Director Luca Guadagnino attend to Suspiria photocall at 75th Venice Film Festival. Venice, September 1th, 2018 (photo by Marilla Sicilia/Archivio Marilla Sicilia/Mondadori Portfolio via Getty Images)
  • Festivals

With ‘Suspiria’, Guadagnino’s Dreams and Nightmares Come True

In 1977, Dario Argento’s supernatural horror Suspiria redefined the genre while terrifying audiences, in Italy and all over Europe. 40 years later Luca Guadagnino, whose Call Me By Your Name was a Golden Globe and Oscar sensation last year, revisits Argento’s cult movie with an ‘auteur reboot’ – and it’s the first time that a horror film was in competition for a Leone d’Oro at the 2018 Venice Film Festival. ‘I saw Suspiria as a boy in a movie theater, and I had goosebumps and shivers over my back, and I had horrible nightmares the following weeks,’ says Guadagnino in Venice. “It was 1977 and as a child, I was living this feeling of social and political alarm in our streets in Italy, with Aldo Moro’s kidnapping and women demonstrations. Making this movie is the crowning of a dream I’ve had since I saw Dario’s movie. Since I was a child I wanted to make a horror movie, and I like to think that Suspiria is my first film!”

Guadagnino moved the story to 1977 Berlin, at the prestigious dance institute ran by Madame Blanc (Tilda Swinton), a choreographer reminiscing of Pina Bausch. Swinton also plays two mysterious characters (who’s who is up to the viewer to guess). The Berlin Wall stands right in front of the school’s entrance, covered with extremist political slogans by the terrorist group Baader Meinhof. Tension is palpable in Berlin, at that time.

In the dance school, meanwhile, weird and haunting things happen. Following the disappearance of one dancer, Patricia (Chloe Moretz), a new one, Susie (Dakota Johnson), arrives, soon to become the company’s star. Disturbing mayhem ensues.

‘With screenwriter David Kajganic, I thought about the political climate at the time of the original Suspiria, which didn’t delve into it, at all,’ says Guadagnino. ‘The apolitical original was also set in Germany, but we decided to move the action from Freiburg to Berlin. Freiburg belongs to Dario (Argento)’s cosmogony: he chose that city along with Turin and New York as a location for his ”Trilogy of Evil” along with Profondo Rosso and Inferno. So we decided to leave that cosmogony alone, out of respect for Dario.’

Actresses Swinton, Johnson, Chloe Moretz, Mia Goth and Jessica Harper (who played Susie in Argento’s film) accompanied Guadagnino on the Lido red carpet. The film was received with a standing ovation. Everyone raved about  ‘a filmmaker who knows how to tell women’s stories better than women,’ as one critic said right after the premiere.
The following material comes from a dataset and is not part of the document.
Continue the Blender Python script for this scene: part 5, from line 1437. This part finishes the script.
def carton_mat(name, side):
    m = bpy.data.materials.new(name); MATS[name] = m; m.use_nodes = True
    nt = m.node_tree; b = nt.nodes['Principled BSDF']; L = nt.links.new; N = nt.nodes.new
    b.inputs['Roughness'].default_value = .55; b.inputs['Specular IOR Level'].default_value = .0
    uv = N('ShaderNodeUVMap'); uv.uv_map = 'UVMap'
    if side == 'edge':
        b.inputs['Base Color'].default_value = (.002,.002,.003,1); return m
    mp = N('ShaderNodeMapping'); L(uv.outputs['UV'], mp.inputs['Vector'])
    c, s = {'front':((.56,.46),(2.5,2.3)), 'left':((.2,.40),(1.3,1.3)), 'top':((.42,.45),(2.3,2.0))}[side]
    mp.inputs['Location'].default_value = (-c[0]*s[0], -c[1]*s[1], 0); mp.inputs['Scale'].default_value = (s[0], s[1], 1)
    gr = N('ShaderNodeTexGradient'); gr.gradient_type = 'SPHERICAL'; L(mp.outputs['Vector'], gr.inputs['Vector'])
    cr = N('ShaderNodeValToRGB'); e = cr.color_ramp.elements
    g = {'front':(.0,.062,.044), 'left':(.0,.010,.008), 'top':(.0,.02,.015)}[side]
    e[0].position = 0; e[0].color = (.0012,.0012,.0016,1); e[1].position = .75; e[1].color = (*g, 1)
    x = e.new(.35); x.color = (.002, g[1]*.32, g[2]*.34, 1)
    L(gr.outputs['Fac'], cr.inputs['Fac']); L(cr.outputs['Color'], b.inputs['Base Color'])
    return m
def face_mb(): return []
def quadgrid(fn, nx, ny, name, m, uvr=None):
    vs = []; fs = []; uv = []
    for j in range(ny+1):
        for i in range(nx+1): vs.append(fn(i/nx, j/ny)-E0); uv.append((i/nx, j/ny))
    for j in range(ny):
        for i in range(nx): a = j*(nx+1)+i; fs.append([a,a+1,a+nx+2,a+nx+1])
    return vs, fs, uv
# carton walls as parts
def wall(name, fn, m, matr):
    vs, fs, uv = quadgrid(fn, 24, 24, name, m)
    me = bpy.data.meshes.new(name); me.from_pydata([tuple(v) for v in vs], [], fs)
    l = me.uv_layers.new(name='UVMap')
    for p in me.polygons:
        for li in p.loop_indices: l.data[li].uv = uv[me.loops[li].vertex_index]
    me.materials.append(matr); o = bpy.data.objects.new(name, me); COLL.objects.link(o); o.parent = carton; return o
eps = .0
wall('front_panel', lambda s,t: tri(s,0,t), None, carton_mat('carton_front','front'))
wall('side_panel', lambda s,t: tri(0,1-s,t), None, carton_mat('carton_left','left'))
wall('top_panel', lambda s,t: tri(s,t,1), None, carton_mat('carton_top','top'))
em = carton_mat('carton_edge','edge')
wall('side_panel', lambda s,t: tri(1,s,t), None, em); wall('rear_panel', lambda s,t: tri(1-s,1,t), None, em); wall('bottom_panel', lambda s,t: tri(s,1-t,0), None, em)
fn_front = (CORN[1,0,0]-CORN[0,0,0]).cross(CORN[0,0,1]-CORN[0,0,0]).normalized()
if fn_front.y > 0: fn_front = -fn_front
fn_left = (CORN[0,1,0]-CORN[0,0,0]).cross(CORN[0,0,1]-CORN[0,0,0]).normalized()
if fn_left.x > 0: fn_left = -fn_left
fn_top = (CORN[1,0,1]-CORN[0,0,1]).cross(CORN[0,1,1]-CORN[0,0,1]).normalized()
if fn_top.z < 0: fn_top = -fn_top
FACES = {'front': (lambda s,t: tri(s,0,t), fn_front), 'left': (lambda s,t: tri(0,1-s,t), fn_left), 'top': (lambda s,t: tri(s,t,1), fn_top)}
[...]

(Top,L-R) Thom Yorke, Ingrid Caven, Renée Soutendijk, Fabrizia Sacchi, Chloe Grace Moretz, Alek Wek, Dakota Johnson, Luca Guadagnino, Tilda Swinton, Mia Goth, Jessica Harper, Malgorzata Bela and Bradley J. Fischer walk the red carpet ahead of the Suspiria screening during the 75th Venice Film Festival; (bottom) Dakota Johnson in a scene from Suspiria.

vittorio zunino celotto/getty images/amazon studios

 

‘This is a movie we have been talking about forever since we have known each other,” says Tilda Swinton, one of Guadagnino’s best personal friends (they worked together in I Am Love and A Bigger Splash). “The film is beyond powerful, is very energetic. Films we see when we are adolescents are very powerful experiences, and those films stay with us in a particular way, so the urge to recreate those feelings in an audience that age is powerful.”

“It was intense but a privilege to make this film,” adds Dakota Johnson, returning to work with Guadagnino after A Bigger Splash. “The work was intense but not traumatic, it was beautiful and funny. Luca helped me do a lot of research on films like The Red Shoes and a lot of Fassbender’s films which I had not seen before, and studying dance in a way I have never done before, from Pina Bausch to Martha Graham.”  

One of the main assets of Guadagnino’s remake is the score composed by Radiohead’s Thom Yorke, who had the difficult task of making older audiences forget the legendary original soundtrack by the Italian band  Goblin. ‘When they asked me to write the music for Suspiria I thought: they’re crazy since I’ve never written a film score before,’ says Yorke, in Venice. ‘Goblin’s score is super famous… it’s like, untouchable. What could I do to top it? It took months before saying yes. I felt just as Guadagnino about his directing a reboot of this horror classic: for the sake of a good challenge, to find out if we can update the same material  and make it our own, pouring in the mix our feelings, neuroses, and fears.’